Nas cidades, os homens de farda azul camuflada das Forças Executivas do Hamas patrulham as ruas. Nas estradas, milicianos do Hamas de camisetas e calças pretas inspecionam os carros e abordam os passageiros, em barreiras erguidas com blocos de concreto e sacos de areia.

Até a tomada da Faixa de Gaza pelo Hamas, há duas semanas, o Fatah estava a cargo da segurança interna, monopolizando praticamente todas as forças armadas palestinas. Depois de vencer a eleição em janeiro de 2006 e formar um governo em março, o Hamas não conseguiu assumir o controle das forças de segurança, que continuou nas mãos do presidente Mahmud Abbas, dirigente do Fatah. Em compensação, Abbas permitiu que o Hamas formasse as Forças Executivas.

A vitória do Hamas na eleição levou os Estados Unidos a cortarem a ajuda financeira ao governo palestino. Teriam passado a entregá-la diretamente ao Fatah, além de lhes oferecerem treinamento militar e armamentos. Pelo menos é o que se diz na região, embora o Fatah afirme que a ajuda tenha ficado só na promessa. De qualquer forma, a versão respaldou o Hamas em sua acusação de que o Fatah, favorável a um acordo de paz com Israel, “vendeu-se” para os Estados Unidos.

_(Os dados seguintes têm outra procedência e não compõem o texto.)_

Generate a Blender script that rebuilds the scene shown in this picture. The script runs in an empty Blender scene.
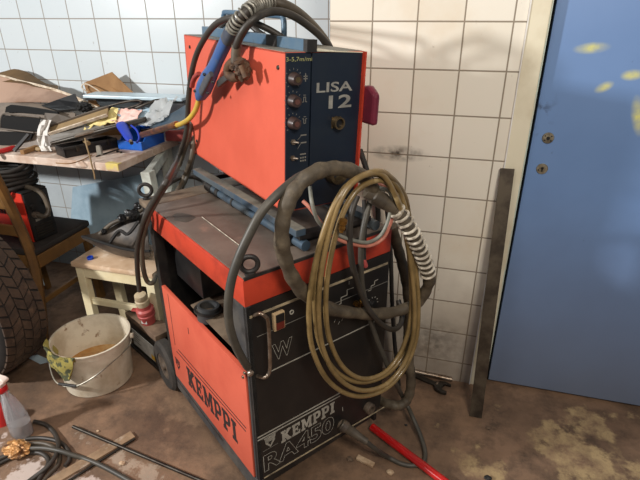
import bpy, bmesh, math, random
from mathutils import Vector, Matrix, noise
random.seed(7)
R = math.radians
SC = bpy.context.scene
COL = SC.collection

# ------------------------------------------------------------------ camera geometry (world: x along the tiled wall, y into it, z up)
CAM = Vector((0, 0, 1.4916)); FPX = 491.51
FW = Vector((-0.24709549, 0.86986199, -0.42694723))
RT = Vector((0.96243294, 0.27149191, -0.00387013))
UP = Vector((-0.11254624, 0.41186437, 0.90426826))
YW, YL, YD = 1.794, 2.264, 1.825            # tiled wall, recessed tiled wall, door face
def ray(x, y): return FW + RT*((x-320)/FPX) - UP*((y-240)/FPX)
def atz(x, y, z): d = ray(x, y); return CAM + d*((z-CAM.z)/d.z)
def aty(x, y, Y): d = ray(x, y); return CAM + d*(Y/d.y)
def atx(x, y, X): d = ray(x, y); return CAM + d*(X/d.x)
def in_frame(M, x, y, axis, val):
    I = M.inverted(); o = I @ CAM; d = I.to_3x3() @ ray(x, y)
    return o + d*((val-o[axis])/d[axis])
O_ = atz(242.5, 279.5, .88)
CART = Matrix.Translation((O_.x, O_.y, 0)) @ Matrix.Rotation(R(53.6), 4, 'Z')
FEED = Matrix.Translation((-.437, 1.185, .98)) @ Matrix.Rotation(R(49.3), 4, 'Z') @ Matrix.Rotation(R(1.2), 4, "X") @ Matrix.Rotation(R(1.8), 4, 'Y')
def fr(x, y, d=0): return in_frame(CART, x, y, 1, -d)        # point in a plane parallel to the power source's front, cart coords
def sd(x, y, d=0): return in_frame(CART, x, y, 0, -d)        # ... to its left side
def tp(x, y, z): return CART.inverted() @ atz(x, y, z)
def ff(x, y, d=0): return in_frame(FEED, x, y, 1, -d)
def fs(x, y, d=0): return in_frame(FEED, x, y, 0, -d)
def frw(x, y, d=0): return CART @ fr(x, y, d)
def sdw(x, y, d=0): return CART @ sd(x, y, d)
def ffw(x, y, d=0): return FEED @ ff(x, y, d)
def fsw(x, y, d=0): return FEED @ fs(x, y, d)

# ------------------------------------------------------------------ materials
def lin(c):
    f = lambda v: (v/255/12.92) if v/255 <= .04045 else ((v/255+.055)/1.055)**2.4
    return (f(c[0]), f(c[1]), f(c[2]), 1)
MATS = {}
def mat(name, c, rough=.55, metal=0., c2=None, scale=8., lo=.42, hi=.62, bump=0., bscale=60., spec=.5, alpha=1., trans=0., coat=0., c3=None, scale3=3., lo3=.55, hi3=.7):
    m = bpy.data.materials.new(name); m.use_nodes = True; MATS[name] = m
    nt = m.node_tree; N = nt.nodes; Lk = nt.links; b = N['Principled BSDF']
    b.inputs['Base Color'].default_value = lin(c); b.inputs['Roughness'].default_value = rough
    b.inputs['Metallic'].default_value = metal; b.inputs['Specular IOR Level'].default_value = spec
    b.inputs['Coat Weight'].default_value = coat
    b.inputs['Alpha'].default_value = alpha; b.inputs['Transmission Weight'].default_value = trans
    tc = N.new('ShaderNodeTexCoord')
    out = None
    def layer(prev, col, sc, l, h, det=6):
        n = N.new('ShaderNodeTexNoise'); n.inputs['Scale'].default_value = sc; n.inputs['Detail'].default_value = det
        n.inputs['Roughness'].default_value = .62
        Lk.new(tc.outputs['Object'], n.inputs['Vector'])
        r = N.new('ShaderNodeMapRange'); r.inputs[1].default_value = l; r.inputs[2].default_value = h
        Lk.new(n.outputs[0], r.inputs[0])
        mx = N.new('ShaderNodeMix'); mx.data_type = 'RGBA'
        Lk.new(r.outputs[0], mx.inputs[0])
        if prev is None: mx.inputs[6].default_value = lin(c)
        else: Lk.new(prev, mx.inputs[6])
        mx.inputs[7].default_value = lin(col)
        return mx.outputs[2]
    if c2: out = layer(out, c2, scale, lo, hi)
    if c3: out = layer(out, c3, scale3, lo3, hi3)
    if out is not None: Lk.new(out, b.inputs['Base Color'])
    if bump:
        n = N.new('ShaderNodeTexNoise'); n.inputs['Scale'].default_value = bscale; n.inputs['Detail'].default_value = 4
        Lk.new(tc.outputs['Object'], n.inputs['Vector'])
        bp = N.new('ShaderNodeBump'); bp.inputs['Strength'].default_value = bump; bp.inputs['Distance'].default_value = .004
        Lk.new(n.outputs[0], bp.inputs['Height']); Lk.new(bp.outputs[0], b.inputs['Normal'])
    return m

def math_node(nt, op, a, b=None, c=None):
    n = nt.nodes.new('ShaderNodeMath'); n.operation = op
    for i, v in enumerate((a, b, c)):
        if v is None: continue
        if isinstance(v, (int, float)): n.inputs[i].default_value = v
        else: nt.links.new(v, n.inputs[i])
    return n.outputs[0]
def mixc(nt, f, a, b):
    n = nt.nodes.new('ShaderNodeMix'); n.data_type = 'RGBA'
    for i, v in ((0, f), (6, a), (7, b)):
        if isinstance(v, tuple): n.inputs[i].default_value = v
        elif isinstance(v, (int, float)): n.inputs[i].default_value = v
        else: nt.links.new(v, n.inputs[i])
    return n.outputs[2]
def noise_node(nt, vec, scale, detail=6, rough=.6):
    n = nt.nodes.new('ShaderNodeTexNoise'); n.inputs['Scale'].default_value = scale
    n.inputs['Detail'].default_value = detail; n.inputs['Roughness'].default_value = rough
    nt.links.new(vec, n.inputs['Vector']); return n.outputs[0]
def rng(nt, v, a, b, lo=0., hi=1.):
    n = nt.nodes.new('ShaderNodeMapRange'); nt.links.new(v, n.inputs[0])
    for i, q in ((1, a), (2, b), (3, lo), (4, hi)): n.inputs[i].default_value = q
    return n.outputs[0]
def pos_nodes(nt):
    g = nt.nodes.new('ShaderNodeNewGeometry'); s = nt.nodes.new('ShaderNodeSeparateXYZ')
    nt.links.new(g.outputs['Position'], s.inputs[0]); return g.outputs['Position'], s.outputs
def blob(nt, px, pz, cx, cz, rx, rz, rot=0, soft=.3):     # elliptical mask in the wall's plane
    dx = math_node(nt, 'SUBTRACT', px, cx); dz = math_node(nt, 'SUBTRACT', pz, cz)
    c, s = math.cos(rot), math.sin(rot)
    u = math_node(nt, 'ADD', math_node(nt, 'MULTIPLY', dx, c/rx), math_node(nt, 'MULTIPLY', dz, s/rx))
    v = math_node(nt, 'ADD', math_node(nt, 'MULTIPLY', dx, -s/rz), math_node(nt, 'MULTIPLY', dz, c/rz))
    d = math_node(nt, 'SQRT', math_node(nt, 'ADD', math_node(nt, 'MULTIPLY', u, u), math_node(nt, 'MULTIPLY', v, v)))
    return rng(nt, d, 1+soft, 1-soft)

def tile_mat(name, base, base2, grout, x0, z0, stain, smudge=None, low=None):
    m = bpy.data.materials.new(name); m.use_nodes = True; nt = m.node_tree; b = nt.nodes['Principled BSDF']
    P, (px, py, pz) = pos_nodes(nt)
    T = .15
    def line(v, off):
        u = math_node(nt, 'MULTIPLY', math_node(nt, 'SUBTRACT', v, off), 1/T)
        f = math_node(nt, 'FRACT', u); f = math_node(nt, 'ABSOLUTE', math_node(nt, 'SUBTRACT', f, .5))
        return rng(nt, f, .5-.021, .5-.012), math_node(nt, 'FLOOR', u)
    lx, ix = line(px, x0); lz, iz = line(pz, z0)
    g = math_node(nt, 'MAXIMUM', lx, lz)
    wn = nt.nodes.new('ShaderNodeTexWhiteNoise'); cb = nt.nodes.new('ShaderNodeCombineXYZ')
    nt.links.new(ix, cb.inputs[0]); nt.links.new(iz, cb.inputs[1]); nt.links.new(cb.outputs[0], wn.inputs[0])
    c = mixc(nt, math_node(nt, 'MULTIPLY', wn.outputs[0], .7), lin(base), lin(base2))
    n1 = noise_node(nt, P, 3.2); c = mixc(nt, rng(nt, n1, .5, .78, 0, .5), c, lin(stain))
    n2 = noise_node(nt, P, 40, 3); c = mixc(nt, rng(nt, n2, .70, .78, 0, .45), c, lin((120, 105, 85)))
    if low:      # grime thrown up from the floor
        hgt = math_node(nt, 'ADD', pz, math_node(nt, 'MULTIPLY', noise_node(nt, P, 7), -.55))
        c = mixc(nt, rng(nt, hgt, .36, -.32, 0, .75), c, lin(low))
    if smudge:
        for (cx, cz, rx, rz, k) in smudge:
            n3 = noise_node(nt, P, 30, 5)
            mk = math_node(nt, 'MULTIPLY', blob(nt, px, pz, cx, cz, rx, rz, 0, .7), rng(nt, n3, .3, .6))
            c = mixc(nt, math_node(nt, 'MULTIPLY', mk, k), c, lin((45, 38, 32)))
    c = mixc(nt, math_node(nt, 'MULTIPLY', g, .85), c, lin(grout))
    nt.links.new(c, b.inputs['Base Color'])
    nt.links.new(rng(nt, g, 0, 1, .28, .8), b.inputs['Roughness'])
    bp = nt.nodes.new('ShaderNodeBump'); bp.inputs['Strength'].default_value = .5; bp.inputs['Distance'].default_value = .002
    nt.links.new(math_node(nt, 'SUBTRACT', 1, g), bp.inputs['Height']); nt.links.new(bp.outputs[0], b.inputs['Normal'])
    return m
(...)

Diante do visível robustecimento das Forças Executivas e das milícias – aparentemente com ajuda do Irã e da Síria -, toda vez que o Hamas era questionado sobre suas intenções, dizia que estava se armando para enfrentar Israel.

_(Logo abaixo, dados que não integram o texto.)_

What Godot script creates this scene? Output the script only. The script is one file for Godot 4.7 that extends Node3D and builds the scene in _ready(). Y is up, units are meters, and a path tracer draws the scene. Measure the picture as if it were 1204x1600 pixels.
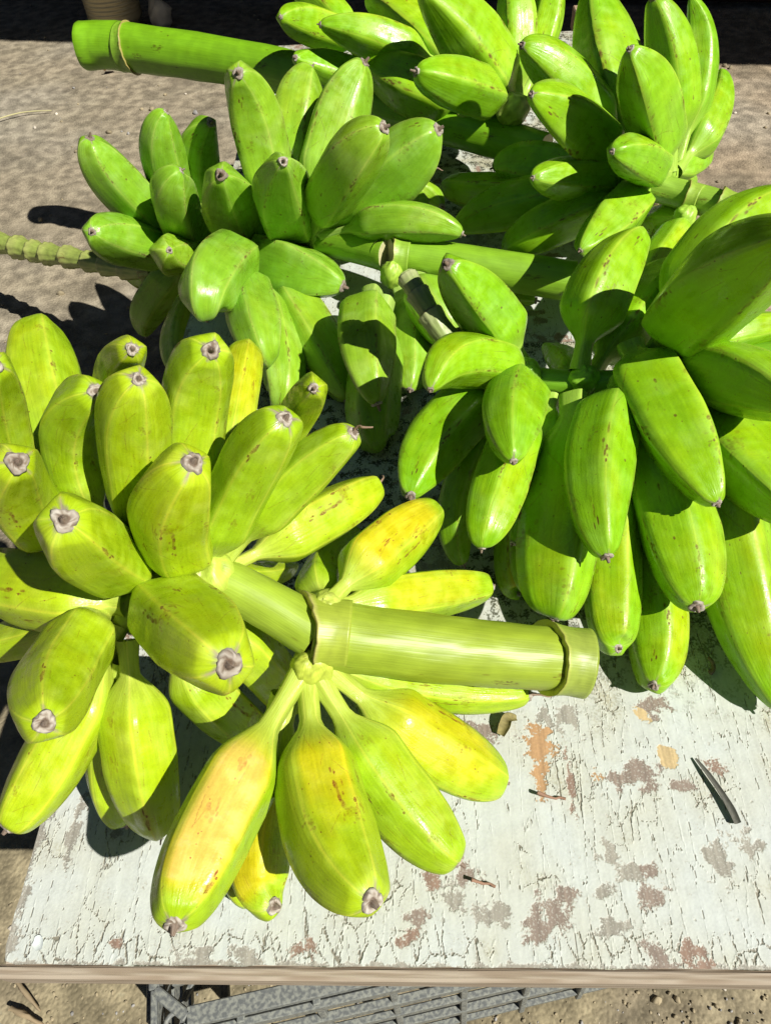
extends Node3D

const TABLE_Y := 0.31
const BOARD_W := 0.6083
const BOARD_L := 1.5667
const BOARD_O := Vector3(-0.27474, 0.31, -0.09004)
const BOARD_X := Vector3(0.99727, 0.0, 0.07381)
const BOARD_Z := Vector3(0.07381, 0.0, -0.99727)

var rng := RandomNumberGenerator.new()
var fbm := FastNoiseLite.new()
var fine := FastNoiseLite.new()
var skin_green: StandardMaterial3D
var skin_waxy: StandardMaterial3D
var scar_mat: StandardMaterial3D
var stem_mat: StandardMaterial3D
var wood_mat: StandardMaterial3D
var flesh_mat: StandardMaterial3D
var dry_mat: StandardMaterial3D
var taken := {}
var style := {}

func _ready() -> void:
	rng.seed = 7
	fbm.seed = 3
	fbm.noise_type = FastNoiseLite.TYPE_SIMPLEX_SMOOTH
	fbm.fractal_octaves = 3
	fbm.frequency = 1.0
	fine.seed = 11
	fine.noise_type = FastNoiseLite.TYPE_SIMPLEX_SMOOTH
	fine.fractal_octaves = 2
	fine.frequency = 1.0
	make_camera_and_light()
	make_materials()
	make_ground()
	make_shed()
	make_table()
	make_crate()
	make_bunches()
	make_litter()

# ------------------------------------------------------------------ camera, sky, sun
func make_camera_and_light() -> void:
	var cam := Camera3D.new()
	cam.name = "camera"
	cam.fov = 69.42
	cam.near = 0.02
	cam.far = 120.0
	cam.transform = Transform3D(Basis(Vector3(0.996928, -0.049228, 0.060914), Vector3(0.07832, 0.626626, -0.775375), Vector3(0.0, 0.777764, 0.628557)), Vector3(0.0, 0.86, 0.0))
	cam.current = true
	add_child(cam)
	var sky_mat := ProceduralSkyMaterial.new()
	sky_mat.sky_top_color = Color(0.40, 0.52, 0.70)
	sky_mat.sky_horizon_color = Color(0.70, 0.76, 0.80)
	sky_mat.sky_curve = 0.12
	sky_mat.ground_bottom_color = Color(0.22, 0.19, 0.15)
	sky_mat.ground_horizon_color = Color(0.45, 0.43, 0.40)
	sky_mat.sky_energy_multiplier = 0.42
	sky_mat.ground_energy_multiplier = 0.4
	var sky := Sky.new()
	sky.sky_material = sky_mat
	var env := Environment.new()
	env.background_mode = Environment.BG_SKY
	env.sky = sky
	env.tonemap_mode = Environment.TONE_MAPPER_LINEAR
	env.tonemap_exposure = 1.38
	env.sdfgi_enabled = true
	env.ssao_enabled = true
	env.ssil_enabled = true
	var we := WorldEnvironment.new()
	we.name = "world_environment"
	we.environment = env
	add_child(we)
	var sun := DirectionalLight3D.new()
	sun.name = "sun"
	sun.light_energy = 1.6
	sun.light_color = Color(1.0, 0.98, 0.935)
	sun.light_angular_distance = 0.5
	sun.shadow_enabled = true
	sun.look_at_from_position(Vector3.ZERO, Vector3(-0.74, -1.0, -0.60), Vector3.UP)
	add_child(sun)

# ------------------------------------------------------------------ bookkeeping
func numbered(called: String) -> String:
	var k: int = taken.get(called, 0)
	taken[called] = k + 1
	return called if k == 0 else "%s_%03d" % [called, k]

func tag(o: Node, label: String, category: String, group := "") -> void:
	o.set_meta("label", label)
	o.set_meta("category", category)
	if group:
		o.set_meta("group", group)

func thing(called: String, label: String, category: String, at := Vector3.ZERO, group := "") -> Node3D:
	var o := Node3D.new()
	o.name = numbered(called)
	o.position = at
	add_child(o)
	tag(o, label, category, group)
	return o

func part(called: String, mesh: Mesh, mat: Material, parent: Node) -> MeshInstance3D:
	var o := MeshInstance3D.new()
	var k: int = parent.get_meta("_n_" + called, 0) if parent != self else taken.get(called, 0)
	o.name = called if k == 0 else "%s_%03d" % [called, k]
	if parent == self:
		taken[called] = k + 1
	else:
		parent.set_meta("_n_" + called, k + 1)
	o.mesh = mesh
	if mat:
		o.material_override = mat
	parent.add_child(o)
	return o

func single(called: String, mesh: Mesh, mat: Material, label: String, category: String, group := "") -> MeshInstance3D:
	var o := part(called, mesh, mat, self)
	tag(o, label, category, group)
	return o

# ------------------------------------------------------------------ mesh helpers
func grid_mesh(pts: PackedVector3Array, cols: PackedColorArray, uvs: PackedVector2Array, rows: int, columns: int, wrap: bool) -> ArrayMesh:
	# rows x columns points; a wrapped grid repeats its first column as its last
	var nrm := PackedVector3Array()
	nrm.resize(pts.size())
	for i in rows:
		var i0 := maxi(i - 1, 0)
		var i1 := mini(i + 1, rows - 1)
		for j in columns:
			var j0 := j - 1
			var j1 := j + 1
			if wrap:
				if j0 < 0:
					j0 = columns - 2
				if j1 > columns - 1:
					j1 = 1
			else:
				j0 = maxi(j0, 0)
				j1 = mini(j1, columns - 1)
			var du := pts[i * columns + j1] - pts[i * columns + j0]
			var dv := pts[i1 * columns + j] - pts[i0 * columns + j]
			var n := du.cross(dv)
			nrm[i * columns + j] = n.normalized() if n.length_squared() > 1e-24 else Vector3.ZERO
	for j in columns:
		# closed ends: take the normal of the next ring
		if nrm[j] == Vector3.ZERO:
			nrm[j] = nrm[columns + j]
		var e := (rows - 1) * columns + j
		if nrm[e] == Vector3.ZERO:
			nrm[e] = nrm[e - columns]
	var idx := PackedInt32Array()
	for i in rows - 1:
		for j in columns - 1:
			var p := i * columns + j
			idx.append_array([p, p + columns, p + 1, p + 1, p + columns, p + columns + 1])
	var arr := []
	arr.resize(Mesh.ARRAY_MAX)
	arr[Mesh.ARRAY_VERTEX] = pts
	arr[Mesh.ARRAY_NORMAL] = nrm
	arr[Mesh.ARRAY_COLOR] = cols
	arr[Mesh.ARRAY_TEX_UV] = uvs
	arr[Mesh.ARRAY_INDEX] = idx
	var m := ArrayMesh.new()
	m.add_surface_from_arrays(Mesh.PRIMITIVE_TRIANGLES, arr)
	return m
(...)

No fundo, a tomada de Gaza culminou uma inversão nas prioridades tanto do Fatah quanto do Hamas. Criado para combater Israel, o Hamas passou a se ocupar de se preparar para tomar o poder em Gaza – e no futuro, talvez, também na Cisjordânia. Já o controle das forças de segurança pelo Fatah lhe servia, prioritariamente, para se manter no poder, como um fim em si mesmo – e não para cuidar da segurança. Isso explica, em parte, a criminalidade descontrolada da qual se queixam os moradores de Gaza. Mas não só isso.

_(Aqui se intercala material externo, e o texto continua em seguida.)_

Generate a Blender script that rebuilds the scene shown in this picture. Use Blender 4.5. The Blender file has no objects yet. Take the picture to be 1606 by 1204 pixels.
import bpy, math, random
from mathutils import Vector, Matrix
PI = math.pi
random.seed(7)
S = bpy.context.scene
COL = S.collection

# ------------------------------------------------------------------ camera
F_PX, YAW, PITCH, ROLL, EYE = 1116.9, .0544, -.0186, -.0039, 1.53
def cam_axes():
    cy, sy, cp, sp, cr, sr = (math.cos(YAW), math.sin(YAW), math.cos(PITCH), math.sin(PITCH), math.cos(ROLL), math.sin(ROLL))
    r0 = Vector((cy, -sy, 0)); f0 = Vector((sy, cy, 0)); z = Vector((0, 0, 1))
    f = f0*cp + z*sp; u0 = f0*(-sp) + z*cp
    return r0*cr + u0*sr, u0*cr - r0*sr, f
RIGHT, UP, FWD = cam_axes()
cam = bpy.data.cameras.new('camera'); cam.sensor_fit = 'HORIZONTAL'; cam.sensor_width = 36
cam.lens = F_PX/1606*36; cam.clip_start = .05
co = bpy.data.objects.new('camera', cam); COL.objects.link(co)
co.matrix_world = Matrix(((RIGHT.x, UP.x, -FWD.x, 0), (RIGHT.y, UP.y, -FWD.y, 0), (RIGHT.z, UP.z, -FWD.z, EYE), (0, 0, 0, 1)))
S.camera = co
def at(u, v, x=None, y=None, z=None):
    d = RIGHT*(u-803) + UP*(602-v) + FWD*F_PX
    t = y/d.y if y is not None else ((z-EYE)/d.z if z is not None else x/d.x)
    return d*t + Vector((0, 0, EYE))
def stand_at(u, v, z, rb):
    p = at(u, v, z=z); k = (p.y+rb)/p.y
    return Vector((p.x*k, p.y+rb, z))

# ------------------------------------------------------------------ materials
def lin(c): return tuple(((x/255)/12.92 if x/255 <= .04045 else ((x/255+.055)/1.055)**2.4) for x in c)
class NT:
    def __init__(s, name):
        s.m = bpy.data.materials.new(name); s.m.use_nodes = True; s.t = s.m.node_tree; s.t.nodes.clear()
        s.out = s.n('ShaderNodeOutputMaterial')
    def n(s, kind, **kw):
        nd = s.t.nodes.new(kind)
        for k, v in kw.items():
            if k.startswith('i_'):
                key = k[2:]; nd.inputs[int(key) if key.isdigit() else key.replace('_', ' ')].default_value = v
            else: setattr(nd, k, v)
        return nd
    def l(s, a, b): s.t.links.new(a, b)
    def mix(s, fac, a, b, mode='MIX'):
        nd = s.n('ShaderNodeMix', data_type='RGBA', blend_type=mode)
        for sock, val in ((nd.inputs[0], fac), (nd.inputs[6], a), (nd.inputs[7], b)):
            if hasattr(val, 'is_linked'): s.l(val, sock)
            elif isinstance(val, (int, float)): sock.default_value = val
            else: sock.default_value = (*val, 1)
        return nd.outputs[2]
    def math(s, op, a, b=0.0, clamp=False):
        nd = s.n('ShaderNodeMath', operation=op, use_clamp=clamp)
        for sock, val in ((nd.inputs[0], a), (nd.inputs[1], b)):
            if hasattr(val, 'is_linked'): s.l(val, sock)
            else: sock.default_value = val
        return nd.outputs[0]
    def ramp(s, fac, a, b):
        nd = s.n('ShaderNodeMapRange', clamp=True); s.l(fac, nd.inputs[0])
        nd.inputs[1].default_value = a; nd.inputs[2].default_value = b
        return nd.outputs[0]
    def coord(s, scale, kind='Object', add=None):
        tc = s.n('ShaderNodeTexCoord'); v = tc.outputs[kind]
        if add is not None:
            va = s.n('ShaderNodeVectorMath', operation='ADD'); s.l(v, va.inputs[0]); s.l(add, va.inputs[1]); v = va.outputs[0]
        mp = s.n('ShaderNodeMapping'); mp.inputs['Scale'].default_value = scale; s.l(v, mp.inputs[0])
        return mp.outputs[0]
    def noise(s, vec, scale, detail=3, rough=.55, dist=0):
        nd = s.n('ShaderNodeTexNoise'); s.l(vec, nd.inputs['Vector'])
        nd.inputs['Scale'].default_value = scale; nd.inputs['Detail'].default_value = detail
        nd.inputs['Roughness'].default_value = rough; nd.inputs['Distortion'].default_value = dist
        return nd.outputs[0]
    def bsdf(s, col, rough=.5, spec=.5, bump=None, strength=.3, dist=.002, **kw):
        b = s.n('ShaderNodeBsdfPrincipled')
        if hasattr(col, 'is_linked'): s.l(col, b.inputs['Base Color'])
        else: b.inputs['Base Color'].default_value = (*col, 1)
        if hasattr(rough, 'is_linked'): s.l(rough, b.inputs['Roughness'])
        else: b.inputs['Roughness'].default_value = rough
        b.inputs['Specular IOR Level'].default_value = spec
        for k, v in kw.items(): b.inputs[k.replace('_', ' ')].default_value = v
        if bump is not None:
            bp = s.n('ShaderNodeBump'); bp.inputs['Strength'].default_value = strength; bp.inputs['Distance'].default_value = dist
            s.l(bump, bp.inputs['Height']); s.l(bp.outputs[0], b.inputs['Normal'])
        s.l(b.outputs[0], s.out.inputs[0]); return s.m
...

Na miríade de grupos paramilitares – o Hamas tem as Brigadas Ezzedin Al-Qassam, o Fatah, os Mártires de Al-Aqsa, e há ainda a Jihad Islâmica – com suas respectivas ramificações, tornou-se cada vez mais difícil distinguir o crime político do comum. O Jeish al-Islam (Exército do Islã), que mantém desde 12 de março no cativeiro o jornalista Alain Johnston, da BBC, exige a libertação do clérigo radical Abu Qatada, preso na Grã-Bretanha. Mas, segundo se comenta em Gaza, US$ 5 milhões também resolveriam o problema.

O Fatah diz que o Jeish al-Islam pertence ao Hamas. O Hamas diz que o seqüestro é obra de aliados de Mohammed Dahlan, líder do Fatah na Faixa de Gaza e conselheiro de Segurança Nacional do presidente Mahmud Abbas, instalado em Ramallah, na Cisjordânia, depois da derrota. “Johnston foi seqüestrado pela família Dormush, que é apoiada por Dahlan”, assegurou ao Estado o capitão Hassan al-Sumassi, do Hamas, novo comandante da prisão de Al-Saraya, quartel-general da Força Nacional palestina. “Não somos os taleban.”